The Venice oil discovery occurred in December of that year, giving rise to the forest of derricks that crowded near the shore south of town.
In December 1929, the Ship, having gone through several managerial and name changes, became The Volga Boat. In August 1930, The Volga Boat was recommended for padlocking by the U.S. Attorney General as frequent violators of the federal Prohibition law. Soon it became The Ship Café again and back under Tommy Jacobs’ management. Jacobs, having been affiliated with gambling ships Monfalcone and Rose Isle, was spread rather thin at the time: he was also running the food & entertainment at Airport Gardens (later the Continental Club), which had ties to Farmer Page.
The Ship mostly stayed out of the news after Repeal. Both the café and the pier weathered the Depression and World War II. The State Board of Equalization, which handled liquor licenses after Prohibition’s end, pulled The Ship’s permit in February 1945 for selling alcohol after the wartime-imposed hours and to a minor, but on appeal a judge ruled that the new hours were in conflict with the law and therefore invalid. As for the sales to minors, well, there was the usual “insufficient evidence.”
In January 1946, the Abbot-Kinney Co.’s 25-year lease on the tidelands over which the pier was built expired. The Los Angeles City Recreation Committee declined to renew it. It had plans for the beach which did not include the hurdy-gurdy atmosphere of the amusement pier.
There were grand plans to bring in sand from the Hyperion Sewage Treatment Plant to widen the beach, and- oh yeah- clean up the raw sewage. Something that’s never mentioned in the usual nostalgia-fueled reminisces of Venice is that the beach from here to Manhattan (and for brief periods further north) had been under quarantine since April 1943 because of the contamination problem. Swimmers who defied the warning did so at their own risk.
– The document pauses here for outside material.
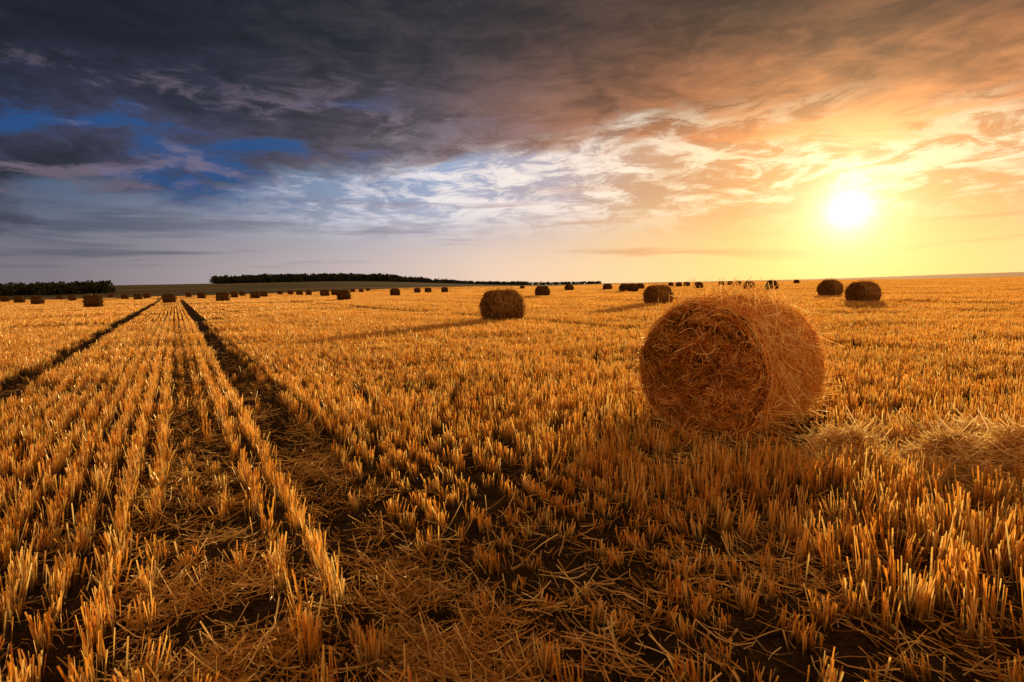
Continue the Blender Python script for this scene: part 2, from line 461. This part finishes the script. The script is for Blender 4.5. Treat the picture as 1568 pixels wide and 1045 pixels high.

“The Venice of the future will have a greatly improved amusement area, keyed to the modern demand.” said Leo Strickland, manager of Abbott Kinney Co.
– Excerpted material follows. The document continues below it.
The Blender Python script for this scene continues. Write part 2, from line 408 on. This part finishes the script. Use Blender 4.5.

The pier concessions were given 60 days to clear out. But, although it was duly reported on April 19, 1946 that the pier had closed at the stroke of midnight, it would prove to be a long goodbye.
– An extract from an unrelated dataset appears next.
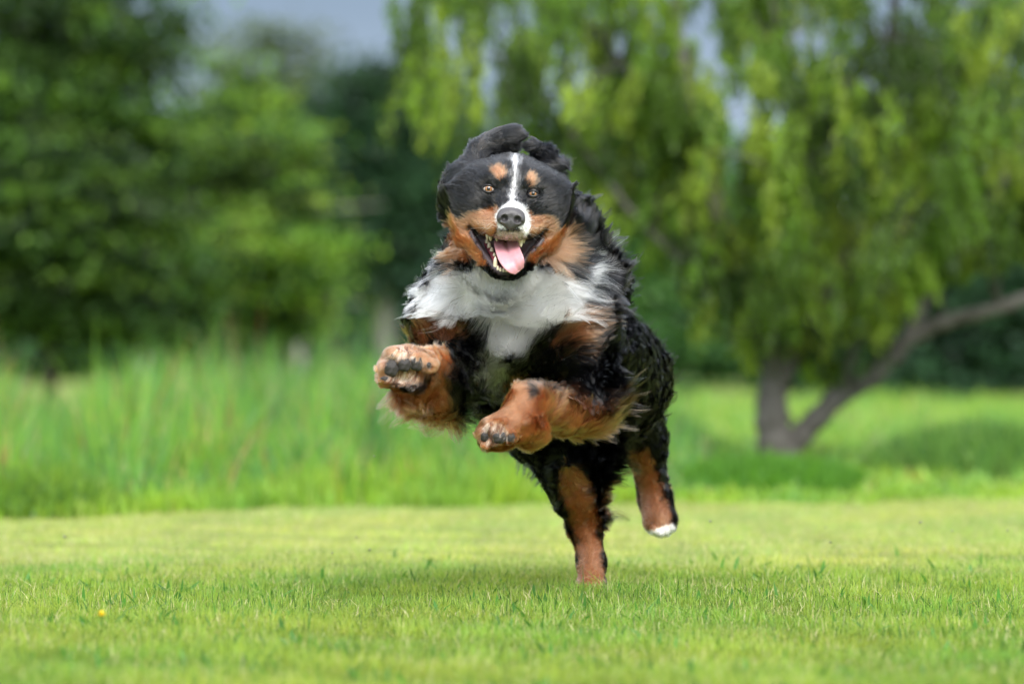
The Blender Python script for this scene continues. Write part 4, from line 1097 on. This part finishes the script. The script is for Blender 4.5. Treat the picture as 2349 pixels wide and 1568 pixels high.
# skin under the coat
bc = paint(BV, np.full(len(BV), .5), 0) * 0.75
_, ins, low = bare(BV)
bc[low] = LIP
dm = poly_sd(to_head(BV)[:, 0], to_head(BV)[:, 2], MOUTH)
bc[ins] = np.where(dm[ins, None] > -7, LIP * 1.4, GUM * np.clip(1 - (to_head(BV)[ins, 1:2] + 60) / 90, .25, 1))
hb = to_head(BV)
for (ex, ez) in (EYE_L, EYE_R):
    k = (((hb[:, 0] - ex) / 17) ** 2 + ((hb[:, 2] - ez) / 12) ** 2 < 1) & (hb[:, 1] < 0)
    bc[k] = LIP
m, nt, b = new_mat('skin')
at = N(nt, 'ShaderNodeAttribute', attribute_name='col'); nt.links.new(at.outputs['Color'], b.inputs['Base Color'])
b.inputs['Roughness'].default_value = 0.42
tx = N(nt, 'ShaderNodeTexNoise', Scale=220.0, Detail=3.0); bp = N(nt, 'ShaderNodeBump', Strength=.5, Distance=.002)
tcn = N(nt, 'ShaderNodeTexCoord'); nt.links.new(tcn.outputs['Object'], tx.inputs['Vector'])
nt.links.new(tx.outputs['Fac'], bp.inputs['Height']); nt.links.new(bp.outputs[0], b.inputs['Normal'])
mesh_np('body', BV, BF, m, dog, col=bc)

# whiskers
wr = np.random.default_rng(4); wp = []
for i in range(20):
    s = -1 if i % 2 else 1
    q0 = H(6 + s * wr.uniform(24, 44), -88, wr.uniform(-92, -66)); sy = surf_y(q0)
    q0[1] = sy if sy is not None else q0[1]
    d = unit(np.array([s * 1.0, -.1 + wr.uniform(-.2, .5), wr.uniform(-.7, .35)])); L_ = wr.uniform(.025, .06)
    t = np.linspace(0, 1, 8)[:, None]
    wp.append(q0 + d * t * L_ + np.array([0, .1, -.25]) * t ** 2 * L_)
wp = np.array(wp)
curves_np('whiskers', wp, np.linspace(1, .3, 8)[None] * np.full((len(wp), 1), .00028), np.full((len(wp), 3), .8), FUR, dog)['kind'] = 'stuff'
# ================================================================ small things: flies in the air, a yellow flower
m_fly = simple_mat('fly_body', (0.02, 0.016, 0.012), 0.4)
m_wing = simple_mat('fly_wing', (0.30, 0.28, 0.24), 0.3)
def fly(px, py, Y, yaw, size, label):
    t = empty('fly', tuple(P(px, py, Y)), yaw); tag(t, label, 'fly', 'flies in the air over the lawn')
    parts = []
    for cx, rr in ((-.0022, (.0026, .0013, .0013)), (.0008, (.0016, .0014, .0014)), (.0028, (.0010, .0011, .0010))):
        v, q, _ = ball((cx * size, 0, 0), np.array(rr) * size, nu=10, nv=7); parts.append((v, q))
    v, q = join(parts); mesh_np('body', v, q, m_fly, t)
    for s in (-1, 1):
        w = np.array([(.001, .0008 * s, .001), (.0005, .0035 * s, .0030), (-.0018, .0050 * s, .0042), (-.0034, .0040 * s, .0032), (-.0016, .0014 * s, .0014)]) * size
        w2 = w + np.array([0, 0, .00012]); n = len(w)
        vv = np.concatenate([w, w2]); fs = [(0, 1, 2, 3), (0, 3, 4, 4), (5, 8, 7, 6), (5, 9, 8, 8)] + [(i, (i + 1) % n, (i + 1) % n + n, i + n) for i in range(n)]
        me = bpy.data.meshes.new('wing'); me.from_pydata([tuple(a) for a in vv], [], [tuple(dict.fromkeys(k)) for k in fs]); me.update()
        me.materials.append(m_wing); o = bpy.data.objects.new('wing', me); COL.objects.link(o); o.parent = t
for a in ((150, 1232, 1.2, .5, 1.3, 'dark fly over the lawn at the far left, below the tall grass'),
          (860, 1047, .3, 1.2, .8, 'tiny dark fly in front of the tall grass, below the raised left paw'),
          (762, 1268, .6, 2.2, .8, 'tiny fly over the lawn left of the dog, lowest of three close together'),
          (818, 1232, .9, .2, .8, 'tiny fly over the lawn left of the dog, highest of three close together'),
          (847, 1261, .7, 2.9, .9, 'tiny fly over the lawn left of the dog, rightmost of three close together'),
          (1630, 1196, .7, .7, 1.0, 'dark fly over the lawn just right of the lifted hind foot'),
          (1893, 1210, .9, 1.9, .9, 'dark fly over the lawn below the willow, above a second one'),
          (1905, 1244, .8, .1, .9, 'dark fly over the lawn below the willow, under another one'),
          (2110, 1198, 1.0, 2.5, 1.1, 'dark fly over the lawn on the right, beneath the low green bush'),
          (2185, 1218, .9, 1.0, 1.0, 'greenish-dark fly at the right, between two others over the lawn'),
          (2311, 1217, .9, .4, .8, 'small dark fly over the lawn nearest the right edge')):
    fly(*a)

# yellow flower, out of focus near the lens
fy = -CAM_D + CAM_H * FPX / (1462 - HY); fx = at_px(232, fy + CAM_D)
t = empty('dandelion', (fx, fy, float(ground_z(fx, fy)))); tag(t, 'small yellow flower in the near lawn at the lower left', 'flower')
v, q = tube(np.array([(0, 0, -.005), (.002, 0, .02), (.001, 0, .040)]), .0013, 6); mesh_np('stem', v, q, simple_mat('stem_green', (.12, .22, .04), .6), t)
r = np.random.default_rng(91); vv, ff = [], []
for k in range(46):
    a = r.uniform(0, 6.283); el = r.uniform(.1, 1.3); d = np.array([math.cos(a) * math.cos(el), math.sin(a) * math.cos(el), math.sin(el)])
    s_ = np.array([-math.sin(a), math.cos(a), 0]) * .0016; b0 = np.array([.001, 0, .040]); L_ = r.uniform(.009, .013)
    i0 = len(vv); vv += [b0 - s_ * .4, b0 + s_ * .4, b0 + d * L_ + s_, b0 + d * L_ - s_]; ff.append((i0, i0 + 1, i0 + 2, i0 + 3))
o = mesh_np('petals', np.array(vv), np.array(ff), simple_mat('petal_yellow', (.80, .62, .02), .6), t, smooth=False); o['kind'] = 'stuff'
By late September, the famous Flying Circus came down, and the ballroom was being demolished, but other familiar landmarks, like the Bamboo Slide, the Racing Derby, the Fun House and the Giant Dipper were still standing. Some smaller concessions remained in operation.

The Flying Circus and debris, 1946. USC
There had been talk of moving The Ship somewhere else up the coast but it came to nothing. On October 17, its fixtures and equipment were sold at auction. The Ship itself was to be demolished, but it was still standing as of the day before Thanksgiving when a fire broke out at the Racing Derby structure. Patrons at the concessions nearby played on, unconcerned.
The Bamboo Slide caught fire in April 1947. Arson was suspected.
As of July 1947, the city had put up barricades and posted guards at the entrance to keep patrons and troublemakers away from concessions, which still occupied the pier. By the end of the year, the pier was still only partly demolished.

Landmarks The Giant Dipper, the Bamboo Slide and the water tower still standing as of 8-17-1947. LAT

Wreckage of the Bamboo Slide, the last major structure on the pier to be demolished, January 1948. USC
It wasn’t until December 1948 that a contract to remove the remaining pier debris was let, and almost another full year went by before the pier was entirely dismantled, in November 1949.
The beach, however, remained under quarantine.

Hyperion Sewage Treatment Plant under construction 1948. USC
With the expanded Hyperion Sewage Treatment facility functional as of September 1949 and raw sewage no longer pouring into the ocean, things slowly began to improve. The quarantine, now in its eighth year, was finally lifted in June 1950.
On July 16, 1950, Venice held a pageant to celebrate the reopening of the new and improved Venice Beach. Three years later the city planted 23 palms on the footprint where the shore end of the pier and bathhouse used to stand.